God’s preference for your ears is in our gospel for today, in the second miracle, how the Lord Jesus healed the deaf man with the speech impediment. As usual, St. Mark reports it without explaining it. He tells us that Jesus put his fingers in the man’s ears, spat, touched his tongue, looked up to heaven, groaned, and said in the local dialect, “Be opened.” 

Be opened up, be unclogged, uncorked, unstoppered. Be as fully opened as a human being should be. Be open to hear God’s words to you. Be open to speak back to God, to praise, to tell what God has done for you.

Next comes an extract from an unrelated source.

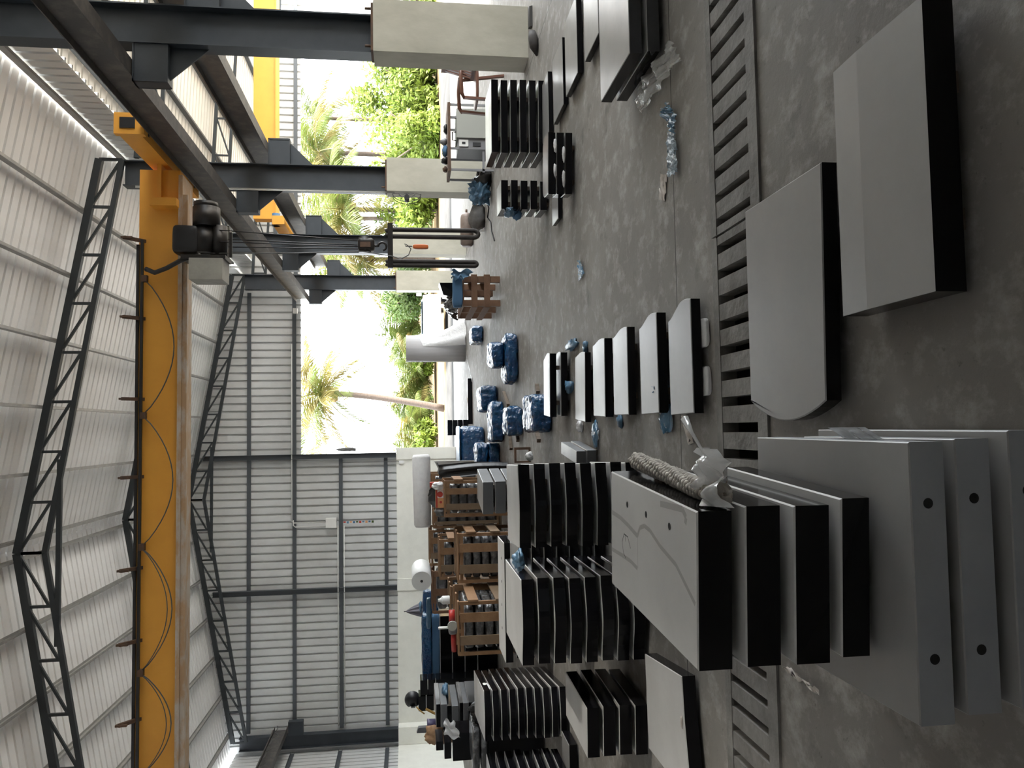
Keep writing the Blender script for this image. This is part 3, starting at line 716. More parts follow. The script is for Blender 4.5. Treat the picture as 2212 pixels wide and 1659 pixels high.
# narrow stack showing in the gap between the two tall ones
o = Vector((-.80, 5.95)); u = Vector((-1, 0)); v = Vector((0, 1))
for k in range(7):
    z1 = .70-k*.098
    slab('headstone_slab', outline(o, u, v, .26, .5), z1-.07, z1, BLK, ('top' if k == 0 else ORD[k]+' from top')+' slab of the narrow stack seen in the gap between the two tall stacks', 'slabs of the narrow stack in the gap', .026, frame=(o, u, v, .26, .5))
# long drilled slab lying on a pile behind the tall stack
y = 6.5; NR = Yp(1088, 1173, y); NL = Yp(1090, 1432, y)
zt = NR.z; o = Vector((NR.x, y)); u = Vector((-1, 0)); v = Vector((0, 1)); W = NR.x-NL.x
q = slab('headstone_slab', outline(o, u, v, W, .46), zt-.065, zt, PALE, 'long slab with four drilled holes lying between the crates and tall stack', None, .024, frame=(o, u, v, W, .46))
for a in (.16, .36, .56, .76):
    c = o+u*(W*a)+v*.2; link('drilled_hole', MB().cyl((c.x, c.y, zt-.01), (c.x, c.y, zt+.0012), .012, 10), 'ghole', q)
for k in range(6):
    z1 = zt-.089-k*.105
    slab('headstone_slab', outline(o, u, v, W*.96, .46, 'rect', 0, .02*random.random()), z1-.08 if k < 5 else .03, z1, BLK, ORD[k]+' slab beneath the long drilled slab', 'slabs under the drilled slab', .024, frame=(o, u, v, W*.96, .46))
# grey stack before the crates
E8 = stack((1043, 1042), (1043, 1111), (1031, 1023), 0, 6, .16, 'grey stack standing before the crate with the cartons', 'rect', 0, .03, GRY, y0=8.0)
# pair of small grey slabs by the headstone row
E9 = stack((1245, 975), (1245, 1003), (1212, 972), 1300, 2, .12, 'small light grey pair beyond the tall black stack', 'rect', 0, .03, GRY, y0=6.15)
# slab lying by the drain at the left
zt = .095; P = [Zp(1472, 1461, zt), Zp(1478, 1560, zt), Zp(1487, 1659, zt), Zp(1492, 1735, zt), Zp(1401, 1616, zt), Zp(1393, 1412, zt)]
slab('headstone_slab', [(q.x, q.y) for q in P], .02, zt, PALE, 'single black slab with a chipped edge on the floor between stacks and drain', None, 0)
solo('wooden_block', MB().box(P[0].x-.5, P[0].x-.1, P[0].y+.1, P[0].y+.16, 0, .02), 'spacer', 'thin wooden block under the single slab with a chipped edge', 'wood block')
mb = MB(); c_ = Zp(1478, 1555, zt)
solo('stone_chip', MB().lump((c_.x-.02, c_.y+.03, zt+.004), (.03, .010, .006), 4), 'paper', 'small pale scrap lying on the edge of the single black slab', 'scrap')
# small slab at the photo edge
NR = Zp(1229, 1610, .09); FR = Zp(1213, 1586, .09)
slab('headstone_slab', outline(Vector((NR.x, NR.y)), Vector((-1, 0)), Vector((0, 1)), .5, .35), .015, .09, BLK, 'small black slab on the floor at the photo edge beside the four-slab stack', None, 0)
# ---- right-hand stacks
D1 = stack((1060.5, 171), (1061.7, 328), (1048, 205), 1177, 6, .27, 'six-slab stack in front of the brown chair', 'rect', 0)
D2 = stack((1082, 389), (1082.5, 451), (1073, 425), 1181, 5, .28, 'five-slab stack with blue rags tucked in', 'rect', 0)
D3 = stack((1183.5, 286), (1183.5, 419), (1172.4, 300), 1236, 3, .14, 'low rounded stack with white packing in its joints', 'round', .10)
for k, (a, dz, w) in enumerate(((.32, 1, .10), (.45, 2, .12), (.72, 1, .10), (.85, 2, .13))):
    q = D3['o']+D3['u']*(D3['W']*(a-.1)); z = D3['zt']-D3['p']*dz+D3['p']*.01
    solo('foam_strip', MB().lump((q.x, q.y-.012, z+.012), (w*.6, .022, .016), k, .4, 4, n=8), 'foam', ['white packing in the upper joint of the rounded stack, pier side', 'white packing in the lower joint of the rounded stack, pier side', 'white packing in the upper joint of the rounded stack, away from the piers', 'white packing in the lower joint of the rounded stack, away from the piers'][k], 'packing', 'packing strips in the rounded stack')
# dusty tile-like flats along the right
for (nx, x0, x1, y0, y1, zt, lab) in ((0, 3.05, 3.68, 7.80, 8.20, .06, 'flat slab lying closest to the six-slab stack'), (1, 3.02, 3.66, 7.05, 7.55, .055, 'second flat slab on the floor after the six-slab stack'),
                                     (2, 3.02, 3.70, 6.40, 6.90, .06, 'third flat slab on the floor before the nearest pier'), (3, 2.98, 3.75, 5.65, 6.12, .06, 'flat slab lying closest to the two-slab grey stack'), (4, 2.05, 2.35, 7.45, 7.75, .05, 'small flat slab poking out behind the rounded stack')):
    slab('flat_slab', [(x0, y0), (x1, y0), (x1, y1), (x0, y1)], .012, zt, BLK, lab, 'flat slabs on the floor at the right', .012, frame=(Vector((x1, y0)), Vector((-1, 0)), Vector((0, 1)), x1-x0, y1-y0))
# two-slab grey stack at the photo's upper edge
zt = .205; o = Vector((3.05, 4.36)); u = Vector((-1, 0)); v = Vector((0, 1))
for k in range(2):
    z1 = zt-k*.098
    slab('headstone_slab', outline(o, u, v, .86, .70, 'rect', 0, .0, .0 if k == 0 else -.03), z1-.075, z1, ('gtop', 'gblk', 'gsawn'), ('upper' if k == 0 else 'lower')+' thick slab of the pair standing on the clear plastic sheet', 'pair on the clear sheet', .023 if k == 0 else .03, frame=(o, u, v, .86, .70))
# ---- foreground right: two big slabs lying beside the drain
mb = MB(); x0, x1 = .345, 1.15
pr = [(1.90, .03), (1.90, .12), (2.215, .12), (2.36, .113), (2.36, .03)]
i = mb.add([(x0, y, z) for y, z in pr]); j = mb.add([(x1, y, z) for y, z in pr]); n = len(pr)
for k in range(n): mb.face((i+k, j+k, j+(k+1) % n, i+(k+1) % n), 0 if k in (1, 2) else 1)
mb.face([i+k for k in range(n)], 1); mb.face([j+k for k in reversed(range(n))], 1)
q = solo('granite_slab', mb, BLK, 'large grey-topped slab overlapping the curved-end headstone, nearest the camera of the loose floor slabs', 'stone slab')
for x in (.55, .93): link('spacer', MB().box(x-.03, x+.03, 1.93, 2.3, 0, .03), 'spacer', q)
zt = .09
P = [(.90, 2.50), (.90, 3.11), (.11, 3.13), (.055, 3.0), (.035, 2.85), (.045, 2.72), (.075, 2.60), (.085, 2.53)]
P2 = [(.90, 2.50), (.90, 3.12), (.10, 3.13)]
for k in range(13):
    t = k/12; y = 3.13-.60*t; P2.append((.10-.075*math.sin(math.pi*t)**.9*(1.0) + (-.02*t), y))
slab('headstone', P2, .032, zt, BLK, 'large grey-topped headstone with a curved end, lying against the drain covers', None, .032, 'headstone', (Vector((.90, 2.5)), Vector((-1, 0)), Vector((0, 1)), .8, .6))
# ---- foreground left: drilled grey stack and the black stack standing on it
def from_px(NR, NL, FR, z): return frame_of(Zp(*NR, z), Zp(*NL, z), Zp(*FR, z))
cs = []
for k, (NR, NL, FR, zt) in enumerate((((1962, 955), (1988, 1570), (1635, 935), .33), ((2061, 948), (2090, 1545), (1735, 932), .217), ((2176, 930), (2206, 1532), (1767, 930), .104))):
    o, u, v, W, D = from_px(NR, NL, FR, zt)
    z0 = zt-.088 if k < 2 else .016
    s = slab('granite_slab', outline(o, u, v, W, D), z0, zt, ('gtop', 'gfront'), ['top', 'middle', 'bottom'][k]+' slab of the thick grey drilled stack at the very front', 'grey drilled slabs at the front', .025 if k < 2 else .016, frame=(o, u, v, W, D), ch=.003)
    for a in (.22, .77):
        c = o+u*(W*a)-v*.0006; zc = z0+(zt-z0)*.5
        link('drilled_hole', MB().cyl((c.x, c.y, zc), (c.x+v.x*.01, c.y+v.y*.01, zc), .0125, 16), 'ghole', s)
    cs.append((o, u, v, W, D))
zB = .356
y0 = Zp(1505, 1105, .777).y
Bp = [((1505, 1105), (1507, 1450), (1320, 1027), .777), ((1609, 1094), (1612, 1441), (1394, 1003), .661), ((1715, 1093), (1718, 1436), (1480, 1006), .545), ((1816, 1077), (1818, 1420), (1570, 1000), .429)]
bs = []
for k, (NR, NL, FR, zt) in enumerate(Bp):
    o, u, v, W, D = from_px(NR, NL, FR, zt)
    z0 = zt-.093 if k < 3 else .353
    s = slab('headstone_slab', outline(o, u, v, W, D), z0, zt, PALE, ['top slab with three drilled holes and damp smears in the stack with the rope', 'second slab of the stack with the rope, under the drilled one', 'third slab of the stack with the rope', 'bottom slab of the stack with the rope'][k], 'black slabs of the stack with the rope', .023, frame=(o, u, v, W, D))
    bs.append((o, u, v, W, D, s))
s = bs[0][5]
for q in ((1355, 1090), (1395.6, 1111.5), (1445.8, 1137)):
    c = Zp(*q, .777); link('drilled_hole', MB().cyl((c.x, c.y, .765), (c.x, c.y, .7775), .0105, 18), 'ghole', s)
def smear(pts, w, nm='smear', mat='mark', z=.7774):
    P = [Zp(*q, z) for q in pts]; m_ = MB()
    for k in range(len(P)-1):
        d = (P[k+1]-P[k]).normalized(); a = Vector((-d.y, d.x, 0))*w/2
        i = m_.add([P[k]-a, P[k+1]-a, P[k+1]+a, P[k]+a]); m_.face((i, i+1, i+2, i+3))
    link(nm, m_, mat, s)
smear([(1322, 1106), (1340, 1118), (1357, 1135), (1377, 1158)], .016)
smear([(1377, 1158), (1382, 1140), (1392, 1136), (1404, 1146), (1426, 1180), (1460, 1220), (1502, 1306)], .014)
smear([(1322, 1186), (1345, 1200), (1362, 1212), (1377, 1228)], .014)
smear([(1426, 1088), (1450, 1094), (1474, 1100), (1482, 1118), (1480, 1132)], .018)
smear([(1377, 1158), (1378, 1228)], .004)
smear([(1362, 1185), (1356, 1160), (1348, 1153), (1344, 1170), (1347, 1195), (1352, 1206)], .003, 'pencil_mark', 'ghole')
smear([(1350, 1154), (1351, 1170)], .003, 'pencil_mark', 'ghole')
# rope lying on the ledge of the second slab
o1, u1, v1, W1, D1_, _ = bs[0]
def rp(t):
    a = o1+v1*(.03+t*(D1_*.92)); return Vector((a.x+.036-.006*math.sin(t*5), a.y, .661+.030+.004*math.sin(t*9)))
mb = MB()
for ph in range(5):
    pts = []; rs = []
    for k in range(121):
        t = k/120; c = rp(t); a = t*38+ph*2*math.pi/5
        pts.append(c+Vector((math.cos(a)*.018, 0, math.sin(a)*.017+.0))); rs.append(.0125+.0035*math.sin(k*2.1+ph))
    mb.tube(pts, .012, 7, 0, True, rs)
solo('rope', mb, 'rope', 'thick knotted white cotton rope lying along the black stack in the foreground', 'rope')
def gp(t, z): c = rp(t); return c
for t, lab in ((.72, 'small wooden block beside the far part of the rope'), (.30, 'small wooden block beside the near part of the rope')):
    c = rp(t); a = o1+v1*(.03+t*(D1_*.92))
    solo('wooden_block', MB().box(a.x-.06, a.x+.014, c.y-.04, c.y+.05, .661, .683), 'crate2' if t > .5 else 'crate', lab, 'wood block', 'wood blocks by the rope')
c = rp(.0)
solo('plastic_scrap', MB().grid(lambda a, b: Vector((c.x-.03+.15*a, c.y-.05+.16*b+.02*math.sin(a*9), .664+.05*abs(math.sin(a*4+b*3))+.03*noise.noise(Vector((a*5, b*5, 1))) + .02)), 14, 14), 'milky', 'crumpled milky plastic at the near end of the rope', 'plastic scrap')
mb = MB().tube([(c.x+.06, c.y+.02, .70), (c.x+.11, c.y+.06, .72), (c.x+.16, c.y+.10, .735), (c.x+.20, c.y+.14, .74)], .008, 6, rs=[.010, .004, .006, .013])
solo('plastic_tie', mb, 'milky', 'twisted strip of clear plastic jutting out beside the rope end', 'plastic scrap')
o, u, v, W, D = cs[1]
c = o+v*(D*.45)
solo('tape_scrap', MB().grid(lambda a, b: Vector((c.x-.02+.05*a, c.y-.09+.2*b, .222+.075*a+.012*math.sin(b*17)*a)), 6, 16), 'milky', 'white and blue tape folded over the edge of the grey drilled stack', 'tape scrap')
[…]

The Lord Jesus opened up the stopper on his soul. With his ears opened, the word of God could enter his mind, and go from his mind down into his soul, into his breath inside him, and once in his breath come back up and out of his mouth in speech. Ears, mind, soul, speech. And that made the man able now actively to love the Lord God with all his mind and all his soul.

The goal of this commandment is that you love the Lord your God with all your soul and with all your mind. The temptation is to love the image of God you’ve made in your mind. Yes, you have to use your mind, but you’ve got to keep revising and challenging your image by what you hear every week in the Word of God. That’s how the Lord God has designed it, that it happens more through sound than sight.

Jews and Muslims and most Christians agree on this. And this is why the Reformed churches have always emphasized sound over sight in worship. The message is the medium. The preaching, the hymn-singing, the sound of the community of Jesus, in the ear and on the voice, quite precisely the actual vibrations in the air to get it moving down into your soul. You are doing it now. You can do this.

The message is for your salvation, every week — that you find the Lord God not in richness but in poverty, not the richness of your idea of God, but in the poverty of your own soul where God has come to find you. Not in lofty ideas of God but in God’s grief and lamentation, in your losses and your tears. You eat the crumbs from the table with the other beggars here, and on those beggars is the face of God. And when they look at your own beggar’s face, they see God’s face too.

The message shapes you from the inside, from the inside out. It’s how God carves you out and crafts you into an image of God’s self. The word of God into your mind and your soul is designed to shape you into a shape that is worthy of the God who created you. You cannot ever separate your own self-image from your image of God, and you’re not supposed to. You can do this, on your inside, no matter what you look like on the outside, your own soul can carry the moral likeness of God.

Which is why, on your daily Christian walk, your might take the earbuds out of your ears and  be opened to your living soul. As you address the world, gaze not upon your iPhone and the icons on your screen but on the faces of the people around you. Let them see your face, which has on it (more than you know it, and even in your lines and blemishes) the image of the love of God.